Well operation is one of the key foundations for optimal production of hydrocarbons from unconventional shale plays. However, optimal production practices do not follow the versatility of "one size fits all" phenomenon. Completion strategy, Pressure-Volume-Temperature (PVT) properties and petrophysical properties vary from play to play. Hence, the well operating practices should be custom tailored to suit the completion and fluid properties.

In this paper, we propose optimal shut-in practices for dry gas shale reservoirs. We elaborated our study from a Marcellus shale dataset. Marcellus shale dry gas window has in place fluid properties that differ from liquid rich reservoirs like Eagle Ford and Wolfcamp shales. Therefore, production best practices borrowed "as-is" from liquid rich reservoirs and applied to dry gas reservoirs (or vice versa) may not affect the well ultimate recoveries in a positive manner and in some cases, may even reduce the expected ultimate recoveries (EUR's).

We show that the practice of "well conditioning", "resting" or "soak-in" i.e. shutting in the well for a significant time after hydraulic fracturing and before connecting to pipeline as well as frequent shut-in impedes the water unloading from the dry gas reservoirs. This leads to reduction in matrix permeability with an additional skin introduced by water imbibition.

Our methodology by simultaneously history matching gas rate, flowing bottomhole pressure (FBHP) and water rates in a reservoir simulator.
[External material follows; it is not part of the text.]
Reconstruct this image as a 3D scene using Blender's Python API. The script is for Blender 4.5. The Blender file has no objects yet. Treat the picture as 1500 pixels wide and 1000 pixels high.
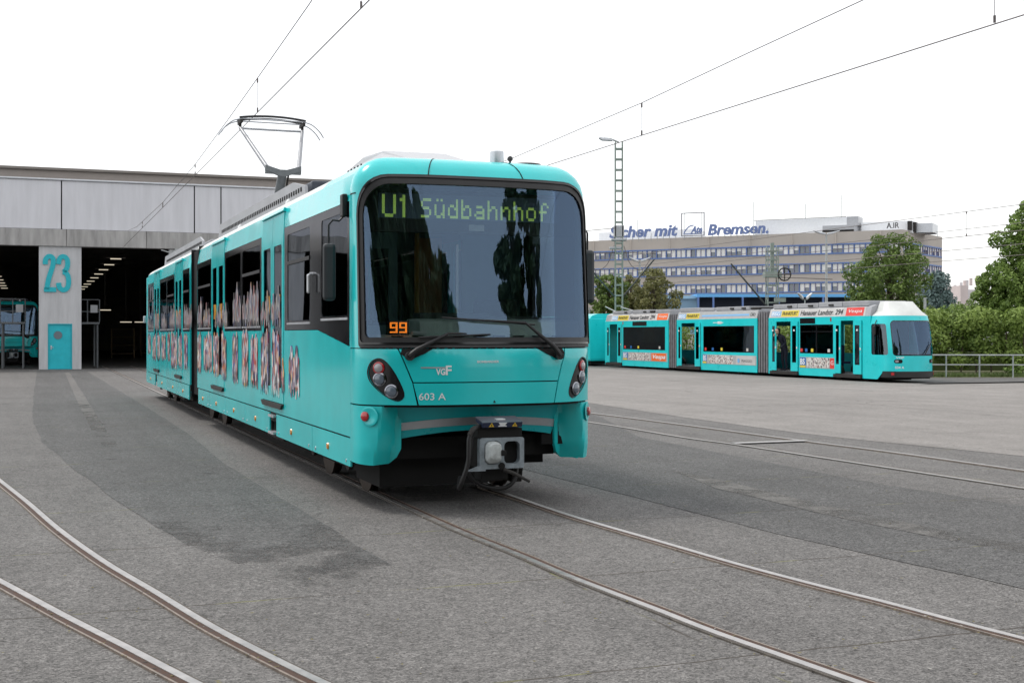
import bpy, bmesh, math, random
from mathutils import Vector, Matrix
from mathutils.geometry import delaunay_2d_cdt
random.seed(7)
R=math.radians
scn=bpy.context.scene
col=scn.collection
# ---------------------------------------------------------------- camera, light
CAM_H=1.8; FPX=1850.0; HOR=488.5
cam=bpy.data.cameras.new('camera'); camo=bpy.data.objects.new('camera',cam); col.objects.link(camo)
camo.location=(0,0,CAM_H); camo.rotation_euler=(R(90),0,0)
cam.sensor_width=36; cam.lens=36*FPX/1500; cam.shift_y=-(500-HOR)/1500; cam.clip_start=.1; cam.clip_end=3000
scn.camera=camo
SUN_EL=R(58); SUN_AZ=R(295)      # azimuth clockwise from +Y
wd=bpy.data.worlds.new('World'); scn.world=wd; wd.use_nodes=True
nt=wd.node_tree; nt.nodes.clear()
wo=nt.nodes.new('ShaderNodeOutputWorld'); bg=nt.nodes.new('ShaderNodeBackground')
sky=nt.nodes.new('ShaderNodeTexSky'); sky.sky_type='NISHITA'; sky.sun_disc=False; sky.sun_elevation=SUN_EL; sky.sun_rotation=SUN_AZ
mx=nt.nodes.new('ShaderNodeMix'); mx.data_type='RGBA'; mx.inputs[0].default_value=.8
mx.inputs[7].default_value=(8.8,8.7,8.6,1)
nt.links.new(sky.outputs[0],mx.inputs[6]); nt.links.new(mx.outputs[2],bg.inputs[0]); bg.inputs[1].default_value=.12
nt.links.new(bg.outputs[0],wo.inputs[0])
sl=bpy.data.lights.new('sun','SUN'); sl.energy=1.4; sl.angle=R(12); sl.color=(1,.96,.9)
so=bpy.data.objects.new('sun',sl); col.objects.link(so)
dv=Vector((math.sin(SUN_AZ)*math.cos(SUN_EL),math.cos(SUN_AZ)*math.cos(SUN_EL),math.sin(SUN_EL)))
so.rotation_euler=dv.to_track_quat('Z','Y').to_euler()
scn.view_settings.view_transform='Standard'; scn.view_settings.look='None'; scn.view_settings.exposure=.5; scn.view_settings.gamma=1
scn.render.engine='CYCLES'
scn.cycles.max_bounces=8; scn.cycles.transparent_max_bounces=24
# ---------------------------------------------------------------- materials
_M={}
def mat(n,c,rough=.5,metal=0,emit=0,var=0,scale=3,bump=0,bscale=60,spec=.5,coat=0,streak=0):
    if n in _M: return _M[n]
    m=bpy.data.materials.new(n); m.use_nodes=True; t=m.node_tree; b=t.nodes['Principled BSDF']
    b.inputs['Base Color'].default_value=(*c,1); b.inputs['Roughness'].default_value=rough; b.inputs['Metallic'].default_value=metal
    b.inputs['Specular IOR Level'].default_value=spec
    if coat: b.inputs['Coat Weight'].default_value=coat; b.inputs['Coat Roughness'].default_value=.08
    if emit: b.inputs['Emission Color'].default_value=(*c,1); b.inputs['Emission Strength'].default_value=emit
    tc=t.nodes.new('ShaderNodeTexCoord')
    if var:
        nz=t.nodes.new('ShaderNodeTexNoise'); nz.inputs['Scale'].default_value=scale; nz.inputs['Detail'].default_value=6; nz.inputs['Roughness'].default_value=.62
        if streak:
            mp=t.nodes.new('ShaderNodeMapping'); mp.inputs['Scale'].default_value=(streak,streak,.3); t.links.new(tc.outputs['Object'],mp.inputs[0]); t.links.new(mp.outputs[0],nz.inputs['Vector'])
        else: t.links.new(tc.outputs['Object'],nz.inputs['Vector'])
        rp=t.nodes.new('ShaderNodeMapRange'); rp.inputs[1].default_value=.3; rp.inputs[2].default_value=.7; rp.inputs[3].default_value=1-var; rp.inputs[4].default_value=1+var
        t.links.new(nz.outputs[0],rp.inputs[0])
        mm=t.nodes.new('ShaderNodeMix'); mm.data_type='RGBA'; mm.blend_type='MULTIPLY'; mm.inputs[0].default_value=1; mm.inputs[6].default_value=(*c,1)
        t.links.new(rp.outputs[0],mm.inputs[7]); t.links.new(mm.outputs[2],b.inputs['Base Color'])
        r2=t.nodes.new('ShaderNodeMapRange'); r2.inputs[1].default_value=.3; r2.inputs[2].default_value=.7; r2.inputs[3].default_value=max(.02,rough*.85); r2.inputs[4].default_value=min(1,rough*1.25)
        t.links.new(nz.outputs[0],r2.inputs[0]); t.links.new(r2.outputs[0],b.inputs['Roughness'])
    if bump:
        n2=t.nodes.new('ShaderNodeTexNoise'); n2.inputs['Scale'].default_value=bscale; n2.inputs['Detail'].default_value=4
        t.links.new(tc.outputs['Object'],n2.inputs['Vector']); bp=t.nodes.new('ShaderNodeBump'); bp.inputs['Strength'].default_value=bump; bp.inputs['Distance'].default_value=.01
        t.links.new(n2.outputs[0],bp.inputs['Height']); t.links.new(bp.outputs[0],b.inputs['Normal'])
    _M[n]=m; return m
def glass(n,tint,gl,fac,rough=.01,base=.04):
    m=bpy.data.materials.new(n); m.use_nodes=True; t=m.node_tree; t.nodes.remove(t.nodes['Principled BSDF']); o=t.nodes['Material Output']
    tr=t.nodes.new('ShaderNodeBsdfTransparent'); tr.inputs[0].default_value=(*tint,1)
    g=t.nodes.new('ShaderNodeBsdfGlossy'); g.inputs[0].default_value=(*gl,1); g.inputs['Roughness'].default_value=rough
    lw=t.nodes.new('ShaderNodeLayerWeight'); lw.inputs[0].default_value=.35
    mr=t.nodes.new('ShaderNodeMapRange'); mr.inputs[1].default_value=0; mr.inputs[2].default_value=1; mr.inputs[3].default_value=fac; mr.inputs[4].default_value=.9
    t.links.new(lw.outputs['Fresnel'],mr.inputs[0])
    tc=t.nodes.new('ShaderNodeTexCoord'); nz=t.nodes.new('ShaderNodeTexNoise'); nz.inputs['Scale'].default_value=.9; nz.inputs['Detail'].default_value=1
    bp=t.nodes.new('ShaderNodeBump'); bp.inputs['Strength'].default_value=.05; bp.inputs['Distance'].default_value=.12
    t.links.new(tc.outputs['Object'],nz.inputs['Vector']); t.links.new(nz.outputs[0],bp.inputs['Height']); t.links.new(bp.outputs[0],g.inputs['Normal'])
    ms=t.nodes.new('ShaderNodeMixShader'); t.links.new(mr.outputs[0],ms.inputs[0]); t.links.new(tr.outputs[0],ms.inputs[1]); t.links.new(g.outputs[0],ms.inputs[2])
    t.links.new(ms.outputs[0],o.inputs[0]); _M[n]=m; return m
TEAL=mat('teal_paint',(.014,.59,.605),.2,0,var=.08,scale=1.2,coat=.35)
TEAL2=mat('teal_paint_aged',(.012,.62,.65),.3,0,var=.07,scale=2,coat=.3)
BLK=mat('black_gloss_trim',(.012,.012,.014),.12,coat=.3,var=.1)
RUB=mat('black_rubber',(.014,.014,.015),.45,var=.2,scale=8)
DKM=mat('dirty_underframe',(.03,.028,.026),.7,.2,var=.5,scale=9,bump=.3)
WHEEL=mat('wheel_steel',(.07,.055,.045),.5,.7,var=.4,scale=10)
STEEL=mat('polished_steel',(.5,.49,.48),.25,.9,var=.15,scale=12)
ALU=mat('aluminium',(.55,.57,.6),.35,.6,var=.1,scale=6)
ROOFW=mat('roof_pale_coating',(.62,.64,.62),.4,var=.12,scale=1.6)
ROOFG=mat('roof_grey_fairing',(.38,.39,.41),.5,.2,var=.12,scale=2.5)
ROOFL=mat('roof_light_grey_box',(.42,.43,.45),.4,var=.08)
WHITE=mat('white_lettering',(.8,.82,.83),.4)
SILV=mat('silver_stripe',(.5,.52,.55),.3,.6,var=.1)
RED=mat('red_lens',(.45,.01,.015),.15,coat=1)
AMB=mat('amber_lens',(.8,.3,.02),.2,coat=1)
CHR=mat('chrome_reflector',(.30,.31,.34),.15,1)
LENS=mat('lamp_lens_grey',(.35,.33,.35),.15,coat=1)
SLIT=mat('dark_slot',(.006,.006,.006),.9)
DASH=mat('dashboard_grey_green',(.70,.78,.75),.5,var=.08)
INT=mat('interior_panel_grey',(.22,.25,.28),.6,var=.1)
INTD=mat('interior_dark',(.045,.05,.055),.6,var=.2)
SEAT=mat('seat_blue_fabric',(.03,.05,.14),.9,var=.3,scale=20)
YEL=mat('grab_pole_orange',(.6,.27,.02),.35)
CPL=mat('coupler_grey_paint',(.24,.28,.31),.45,.1,var=.25,scale=14,bump=.1)
CPLL=mat('coupler_pale_cone',(.52,.56,.56),.4,var=.2,scale=14)
NAVY=mat('coupler_cover_navy',(.02,.03,.07),.35,var=.2)
YTRI=mat('warning_yellow',(.75,.5,.04),.4)
ORG=mat('door_chevron_orange',(.75,.33,.02),.4)
LEDY=mat('display_yellow_dots',(.62,.9,.18),.5,emit=.48)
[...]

We observe that after shut-in, water to gas ratio (WGR) decreases and gas rate increases. However, this increased gas rate is accompanied with higher declines in rates and pressures and ultimately leads to lower EUR's. The reduction in EUR in our case is modeled as a function of water saturation increase in the matrix due to imbibition. Thus, EUR in our study is a function of duration of shut-in and the time in well life at which the shut-in occurs.